**STATED TASK:**
Pull each line containing "objects" out of the data and copy it.
────
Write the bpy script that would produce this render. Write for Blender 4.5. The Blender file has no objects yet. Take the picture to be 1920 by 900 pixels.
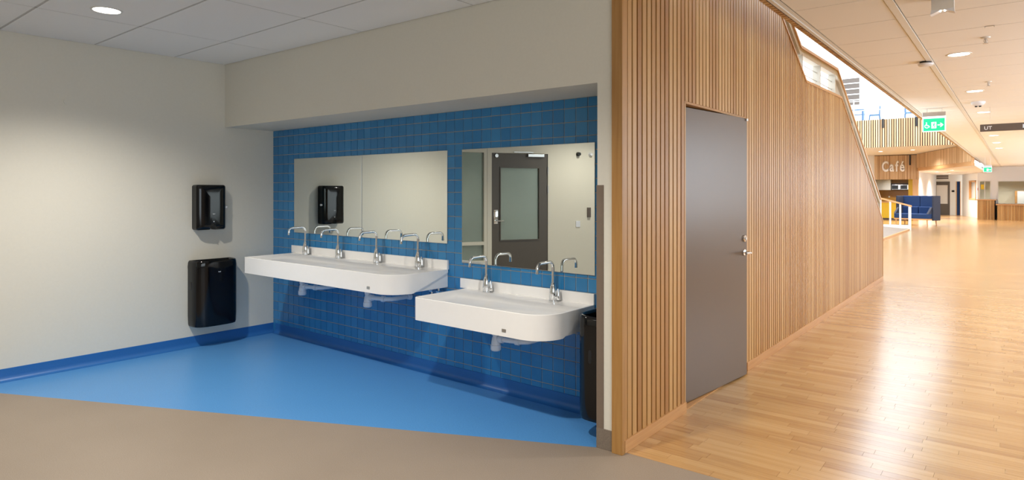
import bpy, bmesh, math, random
from mathutils import Vector, Matrix
random.seed(7)
sc = bpy.context.scene
COL = sc.collection
PI = math.pi
# ------------------------------------------------------------------ camera, sky, exposure
F_PX, HOR, CAM_H = 1201.0, 357.0, 1.504
YAW = math.atan((1945.0 - 960.0) / F_PX)            # camera looks this far left of the washroom's +Y axis
cam_d = bpy.data.cameras.new('camera'); cam = bpy.data.objects.new('camera', cam_d); COL.objects.link(cam)
cam_d.sensor_fit = 'HORIZONTAL'; cam_d.sensor_width = 36.0; cam_d.lens = 36.0 * F_PX / 1920.0
cam_d.shift_y = -(450.0 - HOR) / 1920.0
cam_d.clip_start = 0.05; cam_d.clip_end = 200
cam.location = (0, 0, CAM_H); cam.rotation_euler = (PI / 2, 0, YAW)
sc.camera = cam
sc.view_settings.view_transform = 'Standard'; sc.view_settings.look = 'None'
sc.view_settings.gamma = 1.0; sc.view_settings.use_curve_mapping = False
sc.view_settings.exposure = 0.35
sc.cycles.max_bounces = 6; sc.cycles.diffuse_bounces = 4; sc.cycles.glossy_bounces = 4; sc.cycles.caustics_reflective = False; sc.cycles.caustics_refractive = False
world = bpy.data.worlds.new('sky'); sc.world = world; world.use_nodes = True
wb = world.node_tree.nodes['Background']
wb.inputs['Color'].default_value = (0.80, 0.90, 1.0, 1); wb.inputs['Strength'].default_value = 4.2

EPS = math.radians(1.1)                              # the corridor runs 1.1 degrees off the washroom
COR = Matrix.Rotation(EPS, 4, 'Z')

def area_light(name, mat, sx, sy, power, color):
    l = bpy.data.lights.new(name, 'AREA'); l.shape = 'RECTANGLE'; l.size = sx; l.size_y = sy
    l.energy = power; l.color = color
    o = bpy.data.objects.new(name, l); COL.objects.link(o); o.matrix_world = mat
    return o
# added daylight from assumed unseen windows (right, outside the frame, and behind the camera)
area_light('window_daylight', COR @ Matrix.Translation((2.93, 9.0, 1.75)) @ Matrix.Rotation(PI / 2, 4, 'Y'), 1.7, 7.6, 160, (0.80, 0.90, 1.0))
area_light('window_daylight_far', COR @ Matrix.Translation((2.93, 29.0, 1.75)) @ Matrix.Rotation(PI / 2, 4, 'Y'), 1.7, 22.0, 400, (0.70, 0.85, 1.0))
area_light('window_daylight_rear', COR @ Matrix.Translation((2.93, -1.6, 1.65)) @ Matrix.Rotation(PI / 2, 4, 'Y'), 1.7, 5.6, 90, (0.82, 0.92, 1.0))

# ------------------------------------------------------------------ materials
MATS = {}
def new_mat(name):
    m = bpy.data.materials.new(name); m.use_nodes = True; MATS[name] = m
    nt = m.node_tree; return m, nt, nt.nodes['Principled BSDF']
def srgb(r, g, b):
    f = lambda c: (c / 255 / 12.92) if c / 255 <= 0.04045 else ((c / 255 + 0.055) / 1.055) ** 2.4
    return (f(r), f(g), f(b), 1)
def mat(name, col, rough=0.5, metal=0.0, noise=0.04, scale=30.0, bump=0.0, coat=0.0, trans=0.0, emit=None, es=0.0, spec=0.5, ior=None):
    m, nt, b = new_mat(name)
    tc = nt.nodes.new('ShaderNodeTexCoord'); nz = nt.nodes.new('ShaderNodeTexNoise')
    nz.inputs['Scale'].default_value = scale; nz.inputs['Detail'].default_value = 4
    nt.links.new(tc.outputs['Object'], nz.inputs['Vector'])
    rp = nt.nodes.new('ShaderNodeValToRGB')
    rp.color_ramp.elements[0].position = 0.3; rp.color_ramp.elements[1].position = 0.7
    rp.color_ramp.elements[0].color = [max(0, c * (1 - noise)) for c in col[:3]] + [1]
    rp.color_ramp.elements[1].color = [min(1, c * (1 + noise)) for c in col[:3]] + [1]
    nt.links.new(nz.outputs['Fac'], rp.inputs['Fac']); nt.links.new(rp.outputs['Color'], b.inputs['Base Color'])
    b.inputs['Roughness'].default_value = rough; b.inputs['Metallic'].default_value = metal
    b.inputs['Specular IOR Level'].default_value = spec
    if coat: b.inputs['Coat Weight'].default_value = coat; b.inputs['Coat Roughness'].default_value = 0.08
    if trans: b.inputs['Transmission Weight'].default_value = trans
    if ior: b.inputs['IOR'].default_value = ior
    if emit: b.inputs['Emission Color'].default_value = emit; b.inputs['Emission Strength'].default_value = es
    if bump:
        bp = nt.nodes.new('ShaderNodeBump'); bp.inputs['Strength'].default_value = bump; bp.inputs['Distance'].default_value = 0.002
        nt.links.new(nz.outputs['Fac'], bp.inputs['Height']); nt.links.new(bp.outputs['Normal'], b.inputs['Normal'])
    return m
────
**ANSWER FOR THE TASK:**
Write the bpy script that would produce this render. Write for Blender 4.5. The Blender file has no objects yet. Take the picture to be 1920 by 900 pixels.
cam_d = bpy.data.cameras.new('camera'); cam = bpy.data.objects.new('camera', cam_d); COL.objects.link(cam)
    o = bpy.data.objects.new(name, l); COL.objects.link(o); o.matrix_world = mat